Hmmm.....I'm not going to write the movie review for "Lost in Translation" by Bill Murray (it's a good one though), yet an exciting / boring one, DNS, or Domain Name System.
First of all, Internet needs translation, lots of translation, from numbers to names, or vice versa. That's what DNS designed for.
DNS (RFC 1034, 1035) was originally composed by Prof. Jon Postel in the early 80's to handle "names" to "numbers" tranlation over the Internet. That said, all you need to remember is something like "www.chiao.info" or "www.yahoo.com", instead of a number string like "211.34.11.65". Statistics shown that up to last month there are about 63 million domain names registered under +250 different categories (like .com/.org/.info, or .tw/.jp/.cn), and the number grows steadily even after the dot-com crash.
Back in the 80's, the DNS was simply a text file. The translation works were easy since if the rules changed or the number-to-name pointers needed to be updated, all Jon did was to overwrite that text file. Today, hundreds of millions requests per hour are made and resolved through 13 root servers (mostly in the US, and Japan has the M-root server) and nearly 100 mirror servers (Taiwan has one F mirror in TWIX) around the world. The fact is more than 600 million people, like you and I, who also use Internet on daily basis to compose email, shop online, and do many other things by typing the web address in the browser.
So sometimes you get lost in translation....Experts will tell you many good reasons why you get lost, wrong DNS setting, mis-direction by stupid registry rules, domain name hijacking by some back-door programs, request time-out/no response, etc. My concern is much more about the impact brought in by emerging technologies / standards such as Internationalized Domain Name (or IDN), ENUM, and the ONS, or Object Naming Services for RFID. Those applications, in a foreseeable future, give 10 times more headache to existing DNS infrastructure.

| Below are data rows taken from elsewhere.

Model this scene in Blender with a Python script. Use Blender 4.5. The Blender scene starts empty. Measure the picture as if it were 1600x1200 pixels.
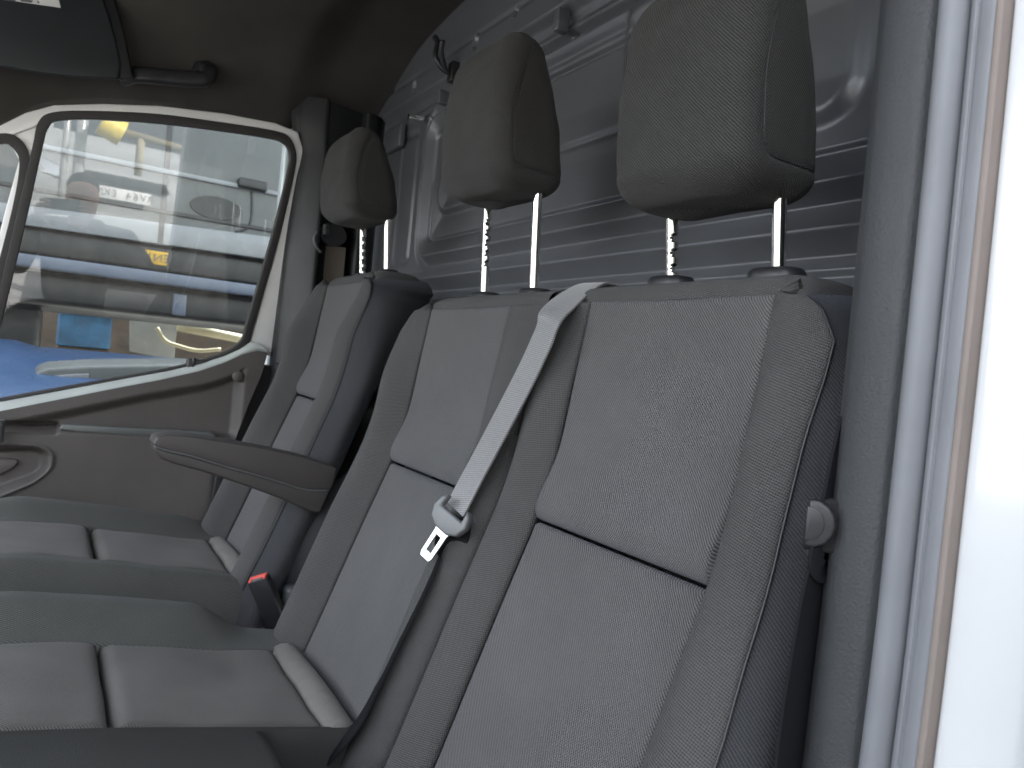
import bpy, bmesh, math, random
import numpy as np
from mathutils import Vector
random.seed(4); rng = np.random.default_rng(4)
sc = bpy.context.scene
R_ = math.radians

# ------------------------------------------------------------------ camera
# world: +X towards the back of the van, +Y across the cab to the driver's door, +Z up
F = 1180.0
CAM = np.array([0.0, 0.0, 1.45])
ROT = np.array([[0.849, -0.072, -0.524], [-0.520, 0.066, -0.852], [0.096, 0.995, 0.019]])
def _ortho(m):
    u, s, vt = np.linalg.svd(m); return u @ vt
ROT = _ortho(ROT)
cam = bpy.data.cameras.new('camera'); camo = bpy.data.objects.new('camera', cam)
sc.collection.objects.link(camo)
from mathutils import Matrix
M4 = Matrix.Identity(4)
for i in range(3):
    for j in range(3): M4[i][j] = float(ROT[i, j])
    M4[i][3] = float(CAM[i])
camo.matrix_world = M4
cam.sensor_width = 36.0; cam.lens = F / 1600 * 36
cam.clip_start = 0.02; cam.clip_end = 500
cam.dof.use_dof = True; cam.dof.focus_distance = 0.82; cam.dof.aperture_fstop = 13.0
sc.camera = camo

# ------------------------------------------------------------------ world, sun, exposure
SUN_EL, SUN_AZ = R_(42), R_(45)          # azimuth measured from +Y towards +X
w = bpy.data.worlds.new('World'); sc.world = w; w.use_nodes = True
nt = w.node_tree; nt.nodes.clear()
sky = nt.nodes.new('ShaderNodeTexSky'); sky.sky_type = 'NISHITA'; sky.sun_disc = False
sky.air_density = 1.0; sky.dust_density = 2.0; sky.ozone_density = 1.0
sky.sun_elevation = SUN_EL; sky.sun_rotation = SUN_AZ
bg = nt.nodes.new('ShaderNodeBackground'); bg.inputs['Strength'].default_value = 0.15
wo = nt.nodes.new('ShaderNodeOutputWorld')
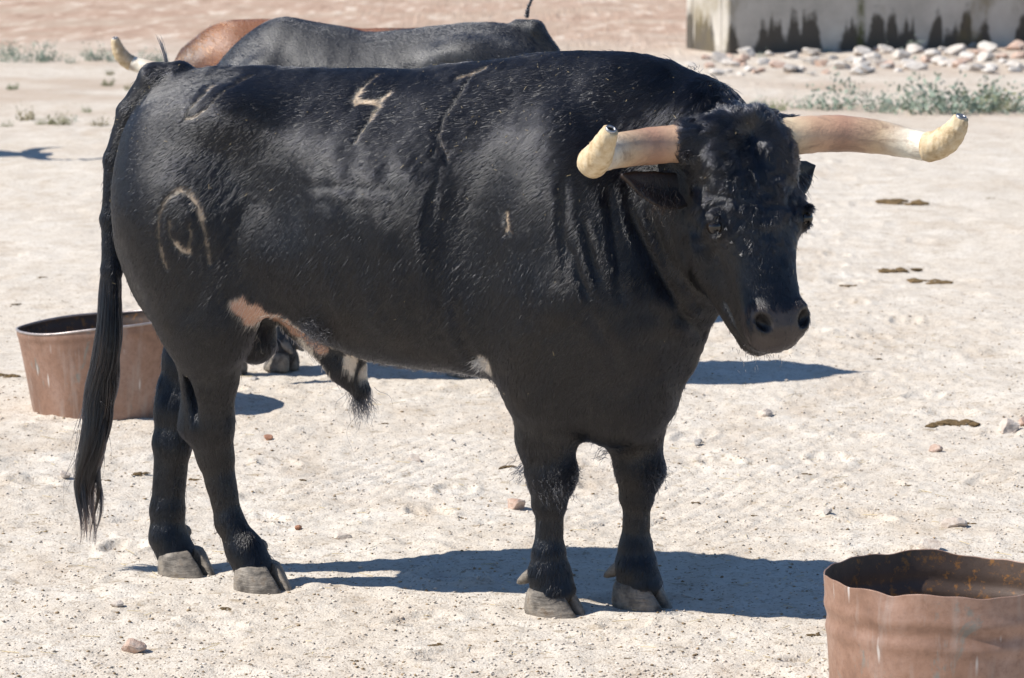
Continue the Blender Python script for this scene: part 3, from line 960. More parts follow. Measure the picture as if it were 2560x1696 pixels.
def build_feet(parent):
    for (hx, hy, kind) in HOOVES:
        ang = rad(22.0)                       # in bull coordinates, turned towards its right side
        c, s = math.cos(ang), math.sin(ang)
        cx = hx + (0.0 if kind == 'fore' else 0.004)
        for sd in (1, -1):
            rings = []
            for z, back, front, wd in ((-0.004, -0.052, 0.088, 0.037), (0.006, -0.053, 0.088, 0.038), (0.020, -0.054, 0.078, 0.0375), (0.038, -0.053, 0.062, 0.0355), (0.054, -0.051, 0.047, 0.0325), (0.064, -0.047, 0.038, 0.028), (0.069, -0.038, 0.028, 0.018)):
                a = np.linspace(0, 2 * math.pi, 26, endpoint=False)
                ca, sa = np.cos(a), np.sin(a)
                lx = np.where(ca > 0, front * np.abs(ca) ** 0.9, back * np.abs(ca) ** 0.8)
                taper = np.where(ca > 0, 1 - 0.25 * ca ** 2, 1.0)
                ly = wd * sa * taper
                inner = (ly * sd) < 0
                ly = np.where(inner, ly * 0.55, ly)
                ly = ly + sd * 0.030 - sd * 0.014 * np.clip(ca, 0, 1) ** 2 + sd * 0.0
                X = cx + c * lx - s * ly
                Y = hy + s * lx + c * ly
                rings.append(np.stack([X, Y, np.full(26, z)], 1))
            V, Fc = ring_mesh(rings)
            V = V + 0.0022 * np.stack([vnoise(V, 38, 3), vnoise(V, 38, 4), 0.6 * vnoise(V, 38, 5) * (V[:, 2] > 0.05)], 1)
            mesh_obj('hoof', bl2obj(V), [f[::-1] for f in Fc], HOOF, parent)
            # dew claw behind the fetlock
            bx, by = cx - 0.050, hy + sd * 0.030
            p0 = np.array([cx + c * -0.020 - s * sd * 0.026, hy + s * -0.020 + c * sd * 0.026, 0.112 if kind == 'fore' else 0.108])
            dv = np.array([c * -0.060 - s * sd * 0.014, s * -0.060 + c * sd * 0.014, -0.040])
            path = [p0 + dv * t for t in (0.0, 0.35, 0.65, 0.9, 1.0)]
            V, Fc = tube(path, [0.018, 0.0175, 0.014, 0.008, 0.002], 12)
            mesh_obj('dew_claw', bl2obj(V), [f[::-1] for f in Fc], HOOF, parent)

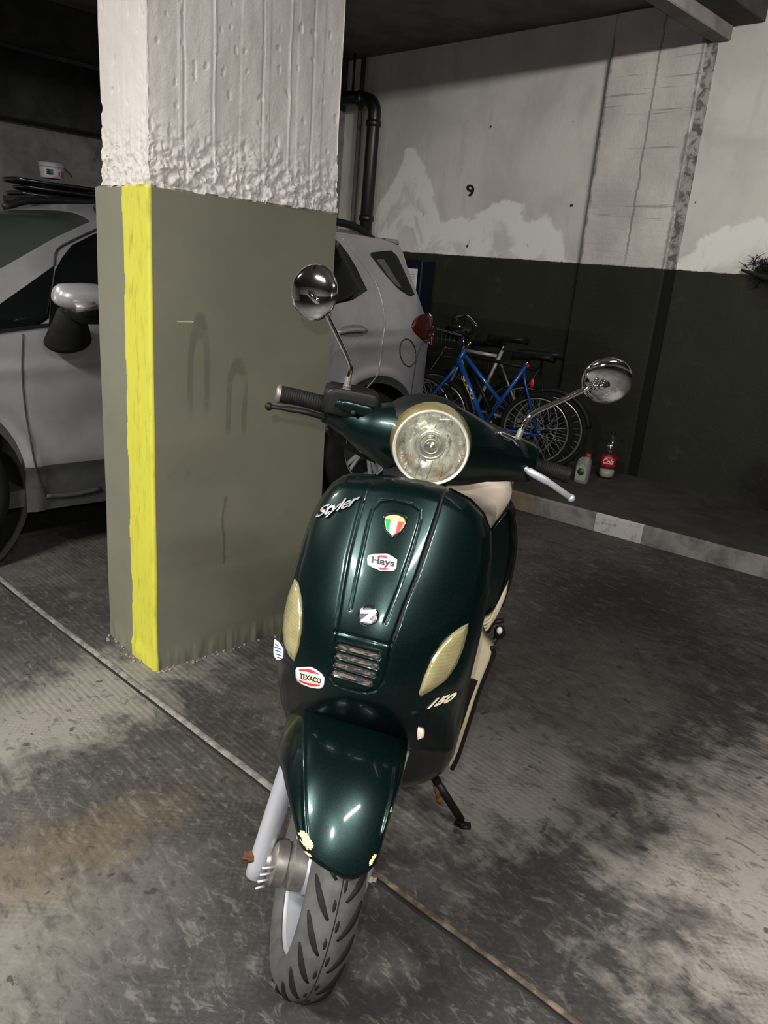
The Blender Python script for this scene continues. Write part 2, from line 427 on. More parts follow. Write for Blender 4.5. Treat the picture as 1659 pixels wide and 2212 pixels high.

No blame on the technologies because you don't stop invention because of out-dated scopes or rules. But it's time to worry about finding the pain-killer (for the headache)! Just think about how many calls or product codes flowing around the Internet per second which they all demand the services of DNS. What we will be dealing with is not just lost in translation, but loss in revenues and valuable information...once it's gone, it's gone.